If it survives all that, it opens up a modular Tool Card category inside the Framework ecosystem, power supply next, then logic analyzer, GPIO/UART breakout, oscilloscope module. Each one a card you keep docked, not a box you clear shelf space for.
What the community is telling us
We're at close to 1050 signups on hwlab.io/dockframe, and Tool Cards are a real chunk of the feedback. One subscriber described the multimeter + power supply combo as "a space saving modular development aid, easily pull power for microcontrollers with a nice multimeter for in-circuit sanity checks", honestly a better one-line pitch than anything we've written ourselves. We've also had requests for logic analyzers, GPIO and UART breakouts, an oscilloscope module, an SWR analyzer for RF work, and one person who wants to plug it into classic car sensors for temperature and oil pressure.
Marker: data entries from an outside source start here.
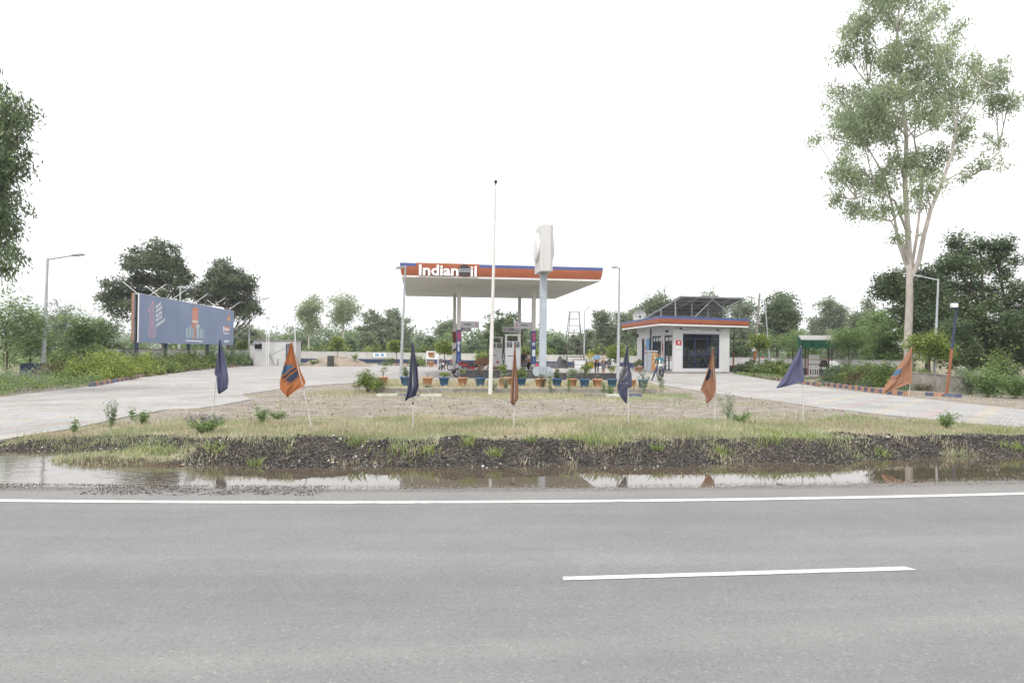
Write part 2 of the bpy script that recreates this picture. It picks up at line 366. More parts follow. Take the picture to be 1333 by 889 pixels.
def line(name, x0, x1, v0, v1, z, m, st=.2):
    b = MB(); n = max(2, int((x1-x0)/st)); L_ = np.linspace(x0, x1, n); vs = []
    for x in L_: r = float(rl(x)); vs += [(x, r+v0, z), (x, r+v1, z)]
    b.add(vs, [(2*i, 2*i+2, 2*i+3, 2*i+1) for i in range(n-1)]); return tag(b.build(name, m), kind='structure')
line('road_edge_line', -40, 40, -.075, .075, .005, m_line)
b = MB()
for (x0, v0, x1, v1) in ((.46, -3.24, 3.65, -3.17), (-8.7, -3.2, -5.6, -3.2), (9.7, -3.1, 12.8, -3.1)):
    r0, r1 = float(rl(x0)), float(rl(x1)); b.add([(x0, r0+v0-.05, .005), (x1+.06, r1+v1-.05, .005), (x1, r1+v1+.05, .005), (x0, r0+v0+.05, .005)], [(0, 1, 2, 3)])
tag(b.build('road_centre_line', m_line), kind='structure')
# ------------------------------------------------------------------ puddle
def watermat():
    m, N, L = nt('puddle_water'); b = N['Principled BSDF']
    b.inputs['Base Color'].default_value = (.085, .067, .048, 1); b.inputs['Roughness'].default_value = .015; b.inputs['IOR'].default_value = 1.6; b.inputs['Specular IOR Level'].default_value = .5
    tc = N.new('ShaderNodeTexCoord'); sx = N.new('ShaderNodeSeparateXYZ'); L.new(tc.outputs['Object'], sx.inputs[0])
    mp = N.new('ShaderNodeMapping'); mp.inputs['Scale'].default_value = (1.2, 3.2, 1); mp.inputs['Rotation'].default_value = (0, 0, -.35); L.new(tc.outputs['Object'], mp.inputs[0])
    n = N.new('ShaderNodeTexNoise'); n.inputs['Scale'].default_value = 3.2; n.inputs['Detail'].default_value = 2.5; n.inputs['Distortion'].default_value = .6; L.new(mp.outputs[0], n.inputs['Vector'])
    r = N.new('ShaderNodeMapRange'); r.inputs[1].default_value = -3.6; r.inputs[2].default_value = -6.2; r.inputs[3].default_value = .002; r.inputs[4].default_value = .05; L.new(sx.outputs[0], r.inputs[0])
    bp = N.new('ShaderNodeBump'); bp.inputs['Distance'].default_value = .06; L.new(r.outputs[0], bp.inputs['Strength']); L.new(n.outputs['Fac'], bp.inputs['Height']); L.new(bp.outputs[0], b.inputs['Normal'])
    return m
b = MB(); L_ = np.linspace(-30, 40, 60); vs = []
for x in L_: r = float(rl(x)); vs += [(x, r+.85, WZ), (x, r+5.0, WZ)]
b.add(vs, [(2*i, 2*i+2, 2*i+3, 2*i+1) for i in range(59)]); tag(b.build('puddle_water', watermat()), kind='structure')
# ------------------------------------------------------------------ forecourt paving
def GP(p):
    z = .26
    for _ in range(12): g = G(*p, z); z = .262-float(SL(np.array([g.x]), np.array([g.y]))[0])
    return tuple(g[:2])
low = [(-30, 8.5), (-16, 12.1)]+[GP(p) for p in [(0, 573), (60, 563), (100, 556), (150, 545), (215, 533), (262, 531), (284, 527.5), (330, 519.5), (316, 513), (345, 509), (370, 505.6), (420, 501), (469, 497.5), (492, 497), (600, 497), (700, 497.5), (845, 499), (866, 502), (906, 508), (933, 512), (960, 516), (1000, 520.6), (1072, 531), (1108, 534), (1156, 540), (1217, 546), (1246, 550), (1333, 556)]]+[(17.5, 14.5), (30, 10.5)]
up = [(36, 15)]+[G(*p, .26)[:2] for p in [(1333, 533.5), (1217, 520.5), (1130, 511.5), (1060, 503.2), (1000, 494.3), (960, 487.5)]]+[(19.5, 66), (21.5, 82), (13, 82.5), (-14, 88), (-22, 86)]+[G(*p, .26)[:2] for p in [(329, 475.8), (275, 479.8), (237, 483.8), (189, 490.2), (132, 501), (0, 517)]]+[(-30, 17.5), (-45, 14)]
def jag(pts, st, amp, seed):
    out = []
    for i in range(len(pts)-1):
        p = Vector(pts[i]); q = Vector(pts[i+1]); n = max(1, int((q-p).length/st)); nn = Vector((-(q-p).y, (q-p).x)).normalized()
        for k in range(n):
            w = p+(q-p)*(k/n); d = (float(fb(np.array([w.x]), np.array([w.y]), .9, seed)[0])-.5)*2*amp; out.append((w.x+nn.x*d, w.y+nn.y*d))
    return out+[tuple(pts[-1])]
FC = jag(low, .35, .16, 51)+up
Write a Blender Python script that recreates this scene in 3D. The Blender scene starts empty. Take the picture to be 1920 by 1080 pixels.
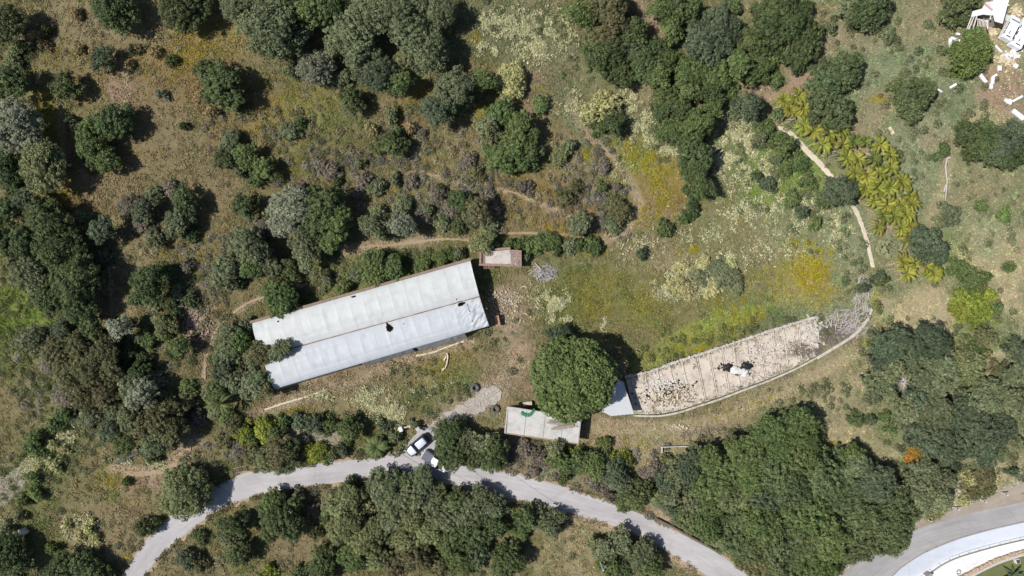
import bpy, bmesh, math, random
import numpy as np
from mathutils import Vector, Matrix

random.seed(11)
RNG = np.random.default_rng(11)
S = 0.085            # metres per photo pixel on level ground (photo is 1920 wide)
H = 108.8            # flying height of the drone above the meadow

# ------------------------------------------------------------------ camera, sky, sun, exposure
scene = bpy.context.scene
cam_d = bpy.data.cameras.new("camera"); cam = bpy.data.objects.new("camera", cam_d)
scene.collection.objects.link(cam)
cam_d.lens = 24.0; cam_d.sensor_width = 36.0; cam_d.clip_start = 1.0; cam_d.clip_end = 3000.0
cam.location = (0, 0, H); cam.rotation_euler = (0, 0, 0)
scene.camera = cam

SUN_EL = math.radians(55); SHADOW_DIR = math.radians(6)   # shadows fall to the right and slightly up
w = bpy.data.worlds.new("World"); scene.world = w; w.use_nodes = True
nt = w.node_tree
sky = nt.nodes.new('ShaderNodeTexSky'); sky.sky_type = 'NISHITA'; sky.sun_disc = False
sky.sun_elevation = SUN_EL
sd = Vector((-math.cos(SHADOW_DIR), -math.sin(SHADOW_DIR)))        # horizontal direction towards the sun
sky.sun_rotation = math.atan2(sd.x, sd.y)
sky.altitude = 200
nt.links.new(sky.outputs[0], nt.nodes['Background'].inputs[0])
nt.nodes['Background'].inputs[1].default_value = 0.065
sun_d = bpy.data.lights.new("sun", 'SUN'); sun = bpy.data.objects.new("sun", sun_d)
scene.collection.objects.link(sun)
sun_d.energy = 4.2; sun_d.angle = math.radians(0.5); sun_d.color = (1.0, 0.955, 0.89)
to_sun = Vector((sd.x*math.cos(SUN_EL), sd.y*math.cos(SUN_EL), math.sin(SUN_EL)))
sun.rotation_euler = to_sun.to_track_quat('Z', 'Y').to_euler()
sun.location = (-60, 0, 90)
vs = scene.view_settings
vs.view_transform = 'Standard'; vs.look = 'None'; vs.exposure = 0.35; vs.gamma = 1.0; vs.use_curve_mapping = False
scene.render.engine = 'CYCLES'
scene.cycles.max_bounces = 5; scene.cycles.diffuse_bounces = 3; scene.cycles.transparent_max_bounces = 6
scene.render.film_transparent = False

# ------------------------------------------------------------------ helpers
COL = scene.collection
def lin(c):
    return tuple(((v/255)/12.92 if v/255 <= 0.04045 else (((v/255)+0.055)/1.055)**2.4) for v in c)

def hash2(ix, iy, seed):
    h = (ix.astype(np.int64)*374761393 + iy.astype(np.int64)*668265263 + seed*974634777) & 0xffffffff
    h = ((h ^ (h >> 13)) * 1274126177) & 0xffffffff
    h = ((h ^ (h >> 16)) * 2246822519) & 0xffffffff
    return ((h ^ (h >> 15)) & 0xffffff) / float(0xffffff)

def vnoise(x, y, seed=0):
    x = np.asarray(x, float); y = np.asarray(y, float)
    ix = np.floor(x); iy = np.floor(y); fx = x-ix; fy = y-iy
    fx = fx*fx*(3-2*fx); fy = fy*fy*(3-2*fy)
    a = hash2(ix, iy, seed); b = hash2(ix+1, iy, seed); c = hash2(ix, iy+1, seed); d = hash2(ix+1, iy+1, seed)
    return (a*(1-fx)+b*fx)*(1-fy) + (c*(1-fx)+d*fx)*fy

def fbm(x, y, seed=0, octs=4):
    r = 0; amp = 0.5; tot = 0
    for o in range(octs):
        r = r + amp*vnoise(x, y, seed+o*17); tot += amp; x = x*2.03+3.1; y = y*2.03+7.7; amp *= 0.55
    return r/tot

def sstep(a, b, x):
    t = np.clip((x-a)/(b-a), 0, 1); return t*t*(3-2*t)

def T(x, y):
    """height of the land"""
    x = np.asarray(x, float); y = np.asarray(y, float)
    z = 6.0*np.exp(-(((x+48)/48)**2 + ((y-54)/26)**2))
    z = z - 2.2*sstep(-24, -46, y)
    z = z + 1.6*np.exp(-(((x-78)/30)**2 + ((y-20)/30)**2))
    z = z + 0.9*np.exp(-(((x-18)/34)**2 + ((y-17)/9)**2))*sstep(22, 8, x)
    far = np.sqrt((x/130)**2+(y/90)**2)
    z = z + 22*sstep(1.2, 6.0, far)*(0.4+vnoise(x/160.0, y/160.0, 5))
    return z

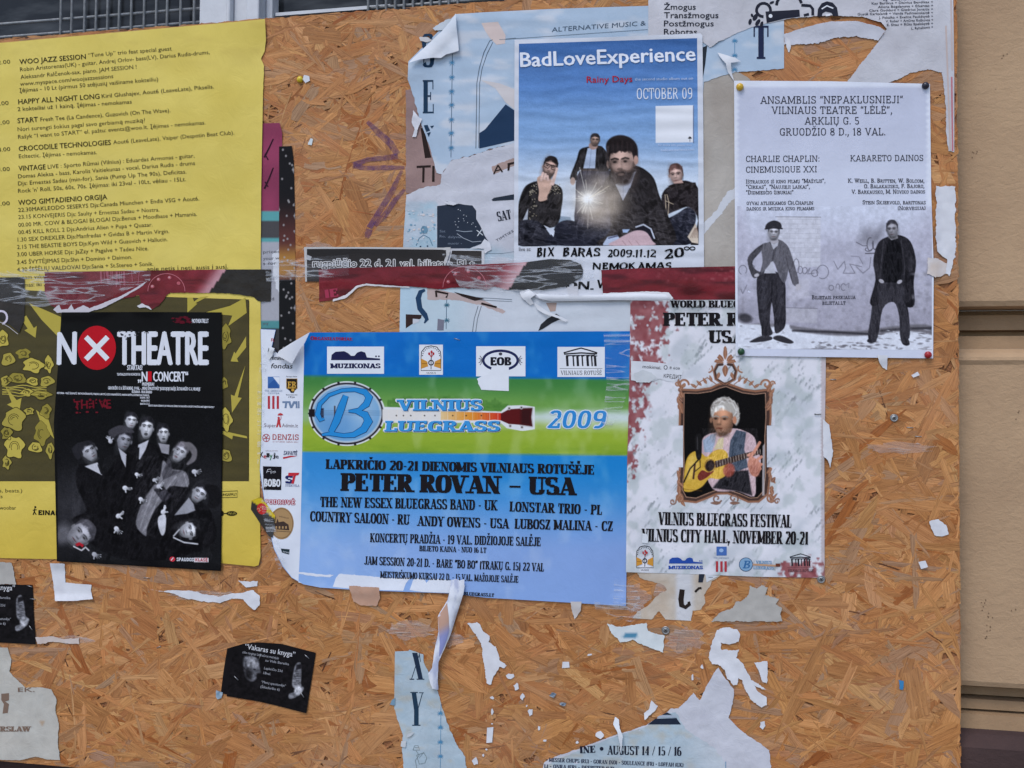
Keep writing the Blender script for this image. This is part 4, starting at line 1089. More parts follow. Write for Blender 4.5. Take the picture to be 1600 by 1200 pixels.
# lower band of the pale blue poster, between the red strips and the blue poster
pl = [(626, 425, .6), (760, 428), (992, 436), (986, 470), (984, 532), (624, 532)]
def c_low(x, y):
    c = mixc((186, 204, 214), (204, 208, 216), sm(700, 760, x) * .8 + .2 * fbm(x / 30, y / 14, 3))
    return mixc(c, (176, 202, 218), .7 * (1 - sm(640, 660, x)))
H = hfun(LAY(1) + .2, lambda x, y: .8 * (.5 + .5 * np.sin(y / 4 + x * .02)) * gauss(x, y, 880, 490, 80, 40), seed=27, amp=.25)
t3 = thing('pale_blue_poster', 'pale band of torn festival poster with a palm column, directly above the blue festival poster', 'poster', centre(pl), 'posters on the board')
sheet('paper', pl, c_low, M_PAPER, H, t3, step=5, seed=14)
ink = Ink()
ink.line([(664, 453), (657, 456), (653.5, 466), (656, 482), (664, 492), (667, 499), (663, 505)], [4, 7, 8.5, 8, 8, 6, 2], (40, 66, 96))
ink.line([(698, 468), (697, 514)], .9, (70, 96, 120))
for yy in (477, 501):
    for k in range(9):
        a = math.pi * (k / 8 * 1.5 - .25); ink.line([(698, yy), (698 + 5 * math.cos(a), yy - 4.4 * math.sin(a))], [1.4, .5], (70, 112, 130))
ink.poly([(684, 498), (694, 500), (693, 516), (683, 516)], (122, 122, 136))
ink.line([(747, 478), (741, 498), (738, 520)], .8, (90, 100, 112)).line([(752, 478), (746, 498), (743, 520)], .8, (90, 100, 112))
ink.line([(735, 464), (800, 468)], .8, (120, 130, 142)).line([(735, 468), (800, 471)], .7, (130, 140, 150))
ink.poly([(841, 517), (845, 507), (855, 498), (869, 490), (879, 497), (862, 505), (848, 514)], (44, 46, 50))
ink.poly([(634, 491), (659, 492), (658, 497), (640, 509), (634, 513)], (58, 44, 42)).poly([(645, 498), (656, 499), (654, 503), (645, 507)], (200, 204, 212), .03)
ink.poly([(853, 473), (870, 473), (868, 486), (860, 487)], (172, 150, 140))
ink.build('print_remains', t3, H)
pq = [(667, 449, 1), (684, 452, .8), (732, 463, 1.2), (758, 470, 1.2), (790, 487, .8), (786, 490, .8), (752, 477, 1.2), (720, 470, 1.2), (700, 468, .8), (678, 469, .8), (668, 468, .8)]
sheet('torn_window', pq, (190, 170, 166), M_OLD, lambda x, y: H(x, y) + .1, t3, step=5, seed=33)
ink = Ink()
ink.line([(681, 454), (682, 464)], 3, DB).line([(681, 455), (700, 459), (697, 465)], 3, DB).poly([(709, 456), (726, 460), (757, 467), (742, 470), (722, 463)], DB).line([(752, 474), (776, 480)], 3, DB)
ink.build('lettering', t3, H, .3)

# ---- old pale blue poster remains near the bottom
def c_pale3(x, y): return mixc(mixc((168, 188, 200), (184, 197, 206), fbm(x / 30, y / 9, 17)), (188, 178, 160), .5 * sm(.55, .8, fbm(x / 22, y / 10, 19)))
px = [(617, 1018), (638, 1017), (640, 1015, .6), (661, 1022, .8), (662, 1035, .8), (672, 1056, .8), (684, 1080, .8), (691, 1107, 1), (699, 1130, 1), (712, 1160, 1), (727, 1184, 1), (731, 1215), (632, 1215, 1), (628, 1172, 1.4), (630, 1150, 1.0), (620, 1120, .8), (616, 1106)]
H = hfun(LAY(0), lambda x, y: .5 * (.5 + .5 * np.sin(y / 3.5)) * gauss(x, y, 690, 1150, 40, 60), seed=61, amp=.2)
tx = thing('pale_blue_poster', 'pale blue torn strip with large letters X and Y, low on the bare board', 'poster', centre(px), 'posters on the board')
sheet('paper', px, c_pale3, M_OLD, H, tx, step=4, seed=62)
ink = Ink()
ink.poly([(644, 1020), (652, 1020), (661, 1062), (654, 1062)], (38, 52, 72)).line([(656, 1020), (643, 1061)], 1.0, (38, 52, 72)).rect(640, 1060.5, 647, 1062, (38, 52, 72)).rect(651, 1060.5, 663, 1062, (38, 52, 72)).line([(655, 1022), (657, 1034)], 1, (38, 52, 72))
ink.poly([(643, 1082), (650, 1082), (654, 1108), (654, 1133), (647, 1133), (647, 1110)], (38, 60, 80)).line([(660, 1083), (653, 1108)], 1.1, (38, 60, 80)).rect(641, 1081.3, 653, 1082.6, (38, 60, 80)).rect(655, 1081.8, 662, 1083, (38, 60, 80)).rect(644, 1132.5, 657, 1134, (38, 60, 80))
ink.line([(689, 1100), (688, 1200)], .8, BL)
for yy in (1115, 1137, 1160, 1182):
    for k in range(9):
        a = math.pi * (k / 8 * 1.5 - .25); ink.line([(688, yy), (688 + 5 * math.cos(a), yy - 4.4 * math.sin(a))], [1.5, .5], BL)
GYL = (120, 132, 134)
ink.line([(645, 1172), (648, 1165), (653, 1165), (656, 1172), (645, 1172)], .8, GYL).line([(648, 1168), (654, 1168)], .5, GYL).line([(650, 1173), (655, 1180), (649, 1188), (651, 1200)], .8, GYL).line([(651, 1180), (662, 1176), (667, 1184), (664, 1192), (655, 1194), (651, 1180)], .8, GYL).line([(662, 1176), (655, 1184)], .6, GYL)
ink.build('lettering', tx, H)
for k, q in enumerate(([(638, 1146, .8), (648, 1144, .6), (642, 1150, .8), (634, 1152, .8)], [(627, 1158, .8), (635, 1157, .6), (633, 1168, .8), (626, 1166, .6)])):
    sheet('curled_tatter', q, (196, 200, 204), M_PAPER, over(lambda x, y: .4 + 2.5 * vn(x / 6, y / 6, 3)), tx, step=3, seed=70 + k)

pw = [(845, 1215), (850, 1192, 1), (858, 1186, 1), (874, 1180, 1), (910, 1168, 1), (960, 1149, .8), (1010, 1133, .8), (1040, 1114, 1), (1048, 1107, 1), (1060, 1107, 1.2), (1074, 1094, 1.2), (1084, 1082, 1), (1089, 1090, 1), (1093, 1094, 1), (1104, 1072, 1), (1118, 1048, .8), (1123, 1043, .8), (1132, 1058, .8), (1147, 1078, 1), (1145, 1100, 1), (1138, 1122, 1), (1160, 1143, 1), (1190, 1163, 1), (1202, 1172, 1), (1206, 1215)]
H = hfun(LAY(0), lambda x, y: .8 * fbm(x / 18, y / 7, 88) + 1.0 * gauss(x, y, 1120, 1060, 20, 20), seed=71, amp=.25)
tw = thing('white_torn_poster', 'white torn poster remains with a pale blue corner printed AUGUST 14', 'poster', centre(pw), 'posters on the board')
sheet('paper', pw, c_torn, M_OLD, H, tw, step=4, seed=72)
ppz = [(848, 1214), (852, 1197, .8), (872, 1185, .8), (900, 1175, .8), (960, 1151, .8), (1010, 1135), (1044, 1114), (1056, 1113, 1), (1062, 1124, 1.6), (1070, 1138, 1.6), (1090, 1152, 2), (1112, 1166, 2), (1128, 1182, 1.6), (1136, 1200), (1138, 1214)]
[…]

A Tool Card that lives in a dock you already own sits in a different category than a bench instrument. It changes the question from "do I need a multimeter badly enough to give it shelf space" to "do I want it in slot two today." If you have ideas, tell us here.
Why this matters
Designing for this form factor isn't "scaling down" anything. Component choice is dictated by volume. Isolation is a creepage-versus-clearance fight. Antenna placement is never ideal. Every decision is a compromise, and you don't find out who was right until the boards come back.
We want the Multimeter Card to be the kind of tool you leave docked. Reliable enough to trust, compact enough to forget about, good enough that you reach for it before the bench DMM for anything that isn't a certification measurement. That's the bar. The first PoC is the first real test of whether we hit it.